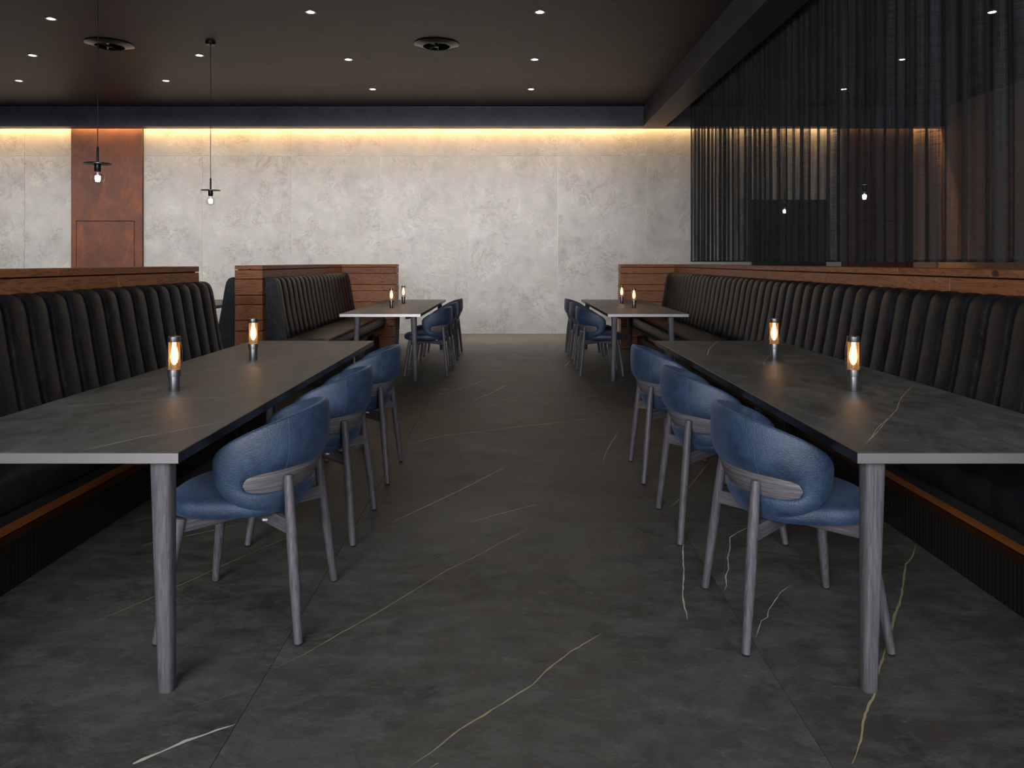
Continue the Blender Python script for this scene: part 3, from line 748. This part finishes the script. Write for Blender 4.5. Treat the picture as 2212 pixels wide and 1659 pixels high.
    for s in (-1, 1):
        a = Vector((-.205, s*.205, .384)); b = Vector((.19, -s*.19, .390)); L = (b-a).length
        bm = bmesh.new(); add_box(bm, (0, -.012, -.027), (L, .012, .024), .004)
        for v in bm.verts:
            k = abs(v.co.x/L-.5)*2
            if v.co.z < 0: v.co.z *= .55+.45*k
        ang = math.atan2(b.y-a.y, b.x-a.x)
        mesh_obj('cross_rail', bm_mesh('cross_rail', bm), M['ashx'], t, a, (0, 0, ang))
    # small woven tag
    tg = box('brand_tag', (-.128, .220, .411), (-.110, .2225, .419), M['tag'], t)
    bm = bmesh.new(); bmesh.ops.create_circle(bm, segments=20, radius=.0028, cap_ends=False)
    inner = bmesh.ops.create_circle(bm, segments=20, radius=.0014, cap_ends=False)
    bmesh.ops.bridge_loops(bm, edges=bm.edges[:])
    mesh_obj('tag_ring', bm_mesh('tag_ring', bm), M['white'], tg, (.0033, .0014, 0), (PI/2, 0, PI))
    cu = bpy.data.curves.new('tag_lettering', 'FONT'); cu.body = 'TON'; cu.size = .0048; cu.align_x = 'CENTER'; cu.align_y = 'CENTER'; cu.extrude = .0001; cu.offset = .00012
    tmp = bpy.data.objects.new('tmp', cu); COL.objects.link(tmp); dg = bpy.context.evaluated_depsgraph_get()
    me = bpy.data.meshes.new_from_object(tmp.evaluated_get(dg)); me.name = 'tag_lettering'; me.materials.clear(); bpy.data.objects.remove(tmp)
    mesh_obj('tag_lettering', me, M['white'], tg, (-.0040, .0014, 0), (PI/2, 0, PI))
    return t
def m_ash_curved():   # grain running horizontally around the rail: stretch along xy, dense in z
    n = NT('grey_stained_ash_rail'); fine = n.noise(n.obj((1.5, 1.5, 60)), 4, 6, .65, .4)
    c = n.mix(n.ramp(fine, [(.35, 0), (.65, 1)]), (.075, .068, .072), (.185, .172, .180)); n.set(Base_Color=c, Roughness=.5); n.bump(fine, .25, .002); return n.m
M['ashz'] = m_ash_curved()
CH = []
for ys, tab in (((2.745, 3.61, 4.54), 'near left'), ((8.52, 9.43, 10.33), 'far left')):
    for y, nm in zip(ys, ('nearest', 'middle', 'farthest')): CH.append((-.966, y, PI, nm, tab))
for ys, tab in (((2.68, 3.62, 4.54), 'near right'), ((8.53, 9.43, 10.33), 'far right')):
    for y, nm in zip(ys, ('nearest', 'middle', 'farthest')): CH.append((1.012, y, 0, nm, tab))
p0 = None
for x, y, rz, nm, tab in CH:
    if p0 is None: o = p0 = chair_proto()
    else: o = copy_tree(p0)
    o.location = (x, y, 0); o.rotation_euler = (0, 0, rz+random.uniform(-.012, .012))
    o['label'] = 'blue leather wraparound chair with grey wooden legs, %s of three at the %s table' % (nm, tab); o['group'] = 'blue leather dining chairs'

# ------------------------------------------------------------------ sheer curtain
t = thing('sheer_curtain', 'sheer black linen curtain hanging above the right-hand divider', 'curtain', (2.83, 0, 0))
y0, y1, n = 1.0, 11.72, 1400
verts = []; faces = []; nz = 10; zt, zb = 4.0, 1.297
for j in range(n+1):
    y = y0+(y1-y0)*j/n
    ph = y*2*PI/.20+4.5*noise.noise(Vector((y*1.3, 0, 0)))
    amp = .020*(1+.9*noise.noise(Vector((y*2.1, 5, 0))))
    for k in range(nz+1):
        f = k/nz; z = zb+(zt-zb)*f
        xx = amp*(.9+.25*(1-f))*math.sin(ph)+.012*math.sin(ph*2.3+1)+.006*noise.noise(Vector((y*2, z*.8, 0)))
        verts.append((xx, y, z))
for j in range(n):
    for k in range(nz):
        a = j*(nz+1)+k; faces.append((a, a+1, a+nz+2, a+nz+1))
me = bpy.data.meshes.new('fabric'); me.from_pydata(verts, [], faces)
for p in me.polygons: p.use_smooth = True
mesh_obj('fabric', me, M['curtain'], t)
verts = []; faces = []
for j in range(n+1):
    b = me.vertices[j*(nz+1)].co
    verts += [(b.x+.0015, b.y, b.z-.001), (b.x+.0015, b.y, b.z+.016)]
    if j: faces.append((2*j-2, 2*j, 2*j+1, 2*j-1))
me2 = bpy.data.meshes.new('hem'); me2.from_pydata(verts, [], faces)
mesh_obj('hem', me2, M['blackp'], t)
box('curtain_track', (-.02, y0, 3.995), (.02, y1, 4.019), M['bm'], t)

* STATED PROBLEM
Every line is to be duplicated exactly, though pictures stay out.

* ANSWER TO THIS PROBLEM
Continue the Blender Python script for this scene: part 3, from line 748. This part finishes the script. Write for Blender 4.5. Treat the picture as 2212 pixels wide and 1659 pixels high.
    for s in (-1, 1):
        a = Vector((-.205, s*.205, .384)); b = Vector((.19, -s*.19, .390)); L = (b-a).length
        bm = bmesh.new(); add_box(bm, (0, -.012, -.027), (L, .012, .024), .004)
        for v in bm.verts:
            k = abs(v.co.x/L-.5)*2
            if v.co.z < 0: v.co.z *= .55+.45*k
        ang = math.atan2(b.y-a.y, b.x-a.x)
        mesh_obj('cross_rail', bm_mesh('cross_rail', bm), M['ashx'], t, a, (0, 0, ang))
    # small woven tag
    tg = box('brand_tag', (-.128, .220, .411), (-.110, .2225, .419), M['tag'], t)
    bm = bmesh.new(); bmesh.ops.create_circle(bm, segments=20, radius=.0028, cap_ends=False)
    inner = bmesh.ops.create_circle(bm, segments=20, radius=.0014, cap_ends=False)
    bmesh.ops.bridge_loops(bm, edges=bm.edges[:])
    mesh_obj('tag_ring', bm_mesh('tag_ring', bm), M['white'], tg, (.0033, .0014, 0), (PI/2, 0, PI))
    cu = bpy.data.curves.new('tag_lettering', 'FONT'); cu.body = 'TON'; cu.size = .0048; cu.align_x = 'CENTER'; cu.align_y = 'CENTER'; cu.extrude = .0001; cu.offset = .00012
    tmp = bpy.data.objects.new('tmp', cu); COL.objects.link(tmp); dg = bpy.context.evaluated_depsgraph_get()
    me = bpy.data.meshes.new_from_object(tmp.evaluated_get(dg)); me.name = 'tag_lettering'; me.materials.clear(); bpy.data.objects.remove(tmp)
    mesh_obj('tag_lettering', me, M['white'], tg, (-.0040, .0014, 0), (PI/2, 0, PI))
    return t
def m_ash_curved():   # grain running horizontally around the rail: stretch along xy, dense in z
    n = NT('grey_stained_ash_rail'); fine = n.noise(n.obj((1.5, 1.5, 60)), 4, 6, .65, .4)
    c = n.mix(n.ramp(fine, [(.35, 0), (.65, 1)]), (.075, .068, .072), (.185, .172, .180)); n.set(Base_Color=c, Roughness=.5); n.bump(fine, .25, .002); return n.m
M['ashz'] = m_ash_curved()
CH = []
for ys, tab in (((2.745, 3.61, 4.54), 'near left'), ((8.52, 9.43, 10.33), 'far left')):
    for y, nm in zip(ys, ('nearest', 'middle', 'farthest')): CH.append((-.966, y, PI, nm, tab))
for ys, tab in (((2.68, 3.62, 4.54), 'near right'), ((8.53, 9.43, 10.33), 'far right')):
    for y, nm in zip(ys, ('nearest', 'middle', 'farthest')): CH.append((1.012, y, 0, nm, tab))
p0 = None
for x, y, rz, nm, tab in CH:
    if p0 is None: o = p0 = chair_proto()
    else: o = copy_tree(p0)
    o.location = (x, y, 0); o.rotation_euler = (0, 0, rz+random.uniform(-.012, .012))
    o['label'] = 'blue leather wraparound chair with grey wooden legs, %s of three at the %s table' % (nm, tab); o['group'] = 'blue leather dining chairs'

# ------------------------------------------------------------------ sheer curtain
t = thing('sheer_curtain', 'sheer black linen curtain hanging above the right-hand divider', 'curtain', (2.83, 0, 0))
y0, y1, n = 1.0, 11.72, 1400
verts = []; faces = []; nz = 10; zt, zb = 4.0, 1.297
for j in range(n+1):
    y = y0+(y1-y0)*j/n
    ph = y*2*PI/.20+4.5*noise.noise(Vector((y*1.3, 0, 0)))
    amp = .020*(1+.9*noise.noise(Vector((y*2.1, 5, 0))))
    for k in range(nz+1):
        f = k/nz; z = zb+(zt-zb)*f
        xx = amp*(.9+.25*(1-f))*math.sin(ph)+.012*math.sin(ph*2.3+1)+.006*noise.noise(Vector((y*2, z*.8, 0)))
        verts.append((xx, y, z))
for j in range(n):
    for k in range(nz):
        a = j*(nz+1)+k; faces.append((a, a+1, a+nz+2, a+nz+1))
me = bpy.data.meshes.new('fabric'); me.from_pydata(verts, [], faces)
for p in me.polygons: p.use_smooth = True
mesh_obj('fabric', me, M['curtain'], t)
verts = []; faces = []
for j in range(n+1):
    b = me.vertices[j*(nz+1)].co
    verts += [(b.x+.0015, b.y, b.z-.001), (b.x+.0015, b.y, b.z+.016)]
    if j: faces.append((2*j-2, 2*j, 2*j+1, 2*j-1))
me2 = bpy.data.meshes.new('hem'); me2.from_pydata(verts, [], faces)
mesh_obj('hem', me2, M['blackp'], t)
box('curtain_track', (-.02, y0, 3.995), (.02, y1, 4.019), M['bm'], t)